Wednesday, 16 November 2011

Martin is blaming the humans...

So as I promised in my last blog, I am going to give an overview of Martin’s general theory, specifically focusing on Australia. 

The first point Martin makes in this article is that the global extinctions at the end of the Pleistocene follow the pattern of the first Homo Sapiens, but ‘the extinction pattern does not obviously track changes in climate throughout the Pleistocene’ (1984). Pointing out that the spread of the first humans was confined to the very end of the Pleistocene when the extinctions occurred, whereas changes in the climate have been continually changing but no extinctions of the amplitude have ever been seen. So basically, the extinctions were following man’s footsteps; hence they are the consequence of man’s actions.

Martin also hypothesises that the first humans would have found the large mammals easy to hunt because the mammals wouldn’t have developed or evolved defensive mechanisms against human predation. For example the lumbering diprotodontids with their small platigrade feet who would not have been able to run fast enough, or the giant kangaroos who were much less gracile than their relatives living today (1984).

But the problem that even Martin himself points out is that there is much uncertainty over the dating of macrofossils of various extinct megafauna. North America has rather rigorous comparable techniques with sloth dung or bone amino acids residues, but no such comparable organic carbon source is available in Australia (1984). Even the famous Lancefield site relies on only 2 charcoal dates that mark the macrofossils as 26,000 years old.
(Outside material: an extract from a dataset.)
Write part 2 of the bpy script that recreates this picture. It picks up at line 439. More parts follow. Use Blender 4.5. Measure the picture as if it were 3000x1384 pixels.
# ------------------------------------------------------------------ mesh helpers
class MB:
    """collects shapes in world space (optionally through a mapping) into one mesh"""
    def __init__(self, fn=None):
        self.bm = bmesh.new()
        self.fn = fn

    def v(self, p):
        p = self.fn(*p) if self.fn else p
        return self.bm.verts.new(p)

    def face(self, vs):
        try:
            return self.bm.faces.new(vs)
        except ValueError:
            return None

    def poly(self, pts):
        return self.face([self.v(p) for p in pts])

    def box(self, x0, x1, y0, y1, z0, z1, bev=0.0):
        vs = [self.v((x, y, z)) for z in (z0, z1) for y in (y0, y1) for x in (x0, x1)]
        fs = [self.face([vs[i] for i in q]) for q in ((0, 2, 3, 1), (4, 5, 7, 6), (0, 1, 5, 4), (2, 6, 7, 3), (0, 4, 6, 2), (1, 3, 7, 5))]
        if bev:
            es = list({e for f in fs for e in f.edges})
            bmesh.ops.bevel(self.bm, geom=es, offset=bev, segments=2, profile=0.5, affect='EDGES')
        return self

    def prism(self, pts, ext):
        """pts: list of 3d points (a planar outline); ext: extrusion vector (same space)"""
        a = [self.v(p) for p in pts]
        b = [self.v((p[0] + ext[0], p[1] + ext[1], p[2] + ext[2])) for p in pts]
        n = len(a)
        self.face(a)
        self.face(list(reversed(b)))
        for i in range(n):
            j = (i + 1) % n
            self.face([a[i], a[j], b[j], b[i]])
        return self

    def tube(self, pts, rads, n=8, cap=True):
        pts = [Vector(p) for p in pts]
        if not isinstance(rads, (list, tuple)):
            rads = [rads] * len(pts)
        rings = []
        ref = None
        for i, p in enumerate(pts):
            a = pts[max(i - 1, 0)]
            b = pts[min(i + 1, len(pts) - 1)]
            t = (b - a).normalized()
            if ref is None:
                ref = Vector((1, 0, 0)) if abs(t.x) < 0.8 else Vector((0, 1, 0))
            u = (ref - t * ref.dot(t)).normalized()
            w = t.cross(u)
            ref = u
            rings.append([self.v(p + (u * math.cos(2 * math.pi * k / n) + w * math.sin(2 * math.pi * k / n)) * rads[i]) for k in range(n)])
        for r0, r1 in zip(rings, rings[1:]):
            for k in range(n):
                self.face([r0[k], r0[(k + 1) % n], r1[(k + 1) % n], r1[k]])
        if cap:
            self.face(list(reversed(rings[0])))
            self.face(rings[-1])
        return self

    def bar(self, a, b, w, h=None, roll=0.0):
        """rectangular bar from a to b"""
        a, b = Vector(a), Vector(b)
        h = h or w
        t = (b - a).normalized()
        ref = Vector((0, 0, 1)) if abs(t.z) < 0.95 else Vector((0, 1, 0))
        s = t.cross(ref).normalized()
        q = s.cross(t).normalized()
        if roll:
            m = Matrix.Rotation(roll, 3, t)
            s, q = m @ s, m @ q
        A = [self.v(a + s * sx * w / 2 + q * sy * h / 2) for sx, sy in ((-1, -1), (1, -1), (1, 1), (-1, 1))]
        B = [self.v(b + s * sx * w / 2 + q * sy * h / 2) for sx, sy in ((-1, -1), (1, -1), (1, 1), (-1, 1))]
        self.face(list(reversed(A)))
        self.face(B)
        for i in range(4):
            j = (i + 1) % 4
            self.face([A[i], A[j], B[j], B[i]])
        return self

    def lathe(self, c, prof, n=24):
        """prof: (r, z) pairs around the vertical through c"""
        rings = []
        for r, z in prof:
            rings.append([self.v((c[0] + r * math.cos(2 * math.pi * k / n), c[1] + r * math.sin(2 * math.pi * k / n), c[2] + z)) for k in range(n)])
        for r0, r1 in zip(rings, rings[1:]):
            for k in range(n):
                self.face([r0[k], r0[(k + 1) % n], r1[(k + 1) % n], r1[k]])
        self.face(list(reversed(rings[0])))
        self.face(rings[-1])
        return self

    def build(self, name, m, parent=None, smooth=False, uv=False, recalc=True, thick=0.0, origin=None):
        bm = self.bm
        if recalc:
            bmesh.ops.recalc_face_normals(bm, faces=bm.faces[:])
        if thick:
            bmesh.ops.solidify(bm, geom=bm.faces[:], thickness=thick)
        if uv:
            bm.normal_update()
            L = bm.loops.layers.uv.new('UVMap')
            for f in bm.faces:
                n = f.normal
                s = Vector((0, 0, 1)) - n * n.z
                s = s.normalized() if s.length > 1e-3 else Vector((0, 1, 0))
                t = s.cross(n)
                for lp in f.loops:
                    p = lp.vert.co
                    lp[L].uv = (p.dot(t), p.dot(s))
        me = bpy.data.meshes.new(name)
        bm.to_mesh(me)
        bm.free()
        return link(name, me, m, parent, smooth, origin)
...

There have been other rather more postulating estimates of dating at other sites that are still disputed. Such as a dozen bone points from Devil’s lair in western Australia estimated at 29,500 years old and even an articulated human skeleton at Lake Mungo dating 28,000 years, Jones (1980) even goes as far to say that there are 29 sites with human remains predating 15,000 years (Dortch 1979; Bowler and Thorne 1976). So surely this all points to humans occupying Australia much earlier than the late Pleistocene extinction, an argument truly challenging the ‘overkill hypothesis’ pointed out by Martin.

Another thing that Martin covers is the fact that there are very few sites that contain both extinct macrofossils and human remains. In fact the only evidence found to date of both remains together are of 3 Sthenurus tooth fragments at Seton’s Cave, all of the other sites of human remains are only with existing faunal today (1984). Which again I see as strong evidence that humans didn’t have a large impact on the extinction of the megafauna; surely there would be more evidence of such a huge impact no? Martin puts this down to what he calls ‘Blitzkrieg’ (look to the glossary for meaning), so basically faunal overkill that maximises speed intensity of human impact and minimises time of overlap between the first human invader and disappearance of native fauna (Mosimann and Martin 1975). Something I just can’t agree with, just because something happened quickly doesn’t mean it doesn’t leave any evidence as if it had never happened, if something happened there is always evidence whether it was quick or not. He points to the fact that the North America extinction was much later hence why there is more evidence there are human megafauna interaction, that is a lose hypothesis, but a more solid one would be to blame the climate.

So all in all, I think Martin’s theory doesn’t fit Australia, he seems desperate to fit his hypotheses to the evidence and that shows in the weak connections he makes. He finishes with the need for judicious radiocarbon is imperative, which I definitely agree with, no theory can be rejected until a solid dating foundation is given. But if some of the dating estimations already given are true, then humans were around for a very long time before the extinctions and hence the ‘overkill hypothesis’ is not valid. Even Martin himself admits, ‘Australia may offer the best opportunity for refutation of prehistoric blitzkrieg’ (1984).

Because these references are not available on the internet:

Bowler, J.M and A. G. Thorne (1976) ‘Human remains from Lake Mungo: discovery and excavation of Lake Mungo III’, in Kirk, D. L and A. G. Thorne (eds) The origin of Australians, Canberra, Australian Institute of Aboriginal Studies.

Dortch, C. E. (1979) ‘Devil’s Lair, an example of prolonged cave use in southwestern Australia’, World Archaeology, 10, 258-281.

Jones, R. (1980) ‘Geographical background to the arrival of man in Australia’, Archaeological Physics, Anthropology, 3, 186-215.

Martin, P. S. (1984)  'Prehistoric Overkill: the global model', in Martin, P. S. and R. S. Klein (eds) Quaternary Extinctions: a Prehistoric Revolution, Arizona, University of Arizona Press, 354-604.

Mosimann, J. E. and P. S. Martin (1975) ‘Simulating overkill by Paleoindians’, American Scientist, 63, 304-313.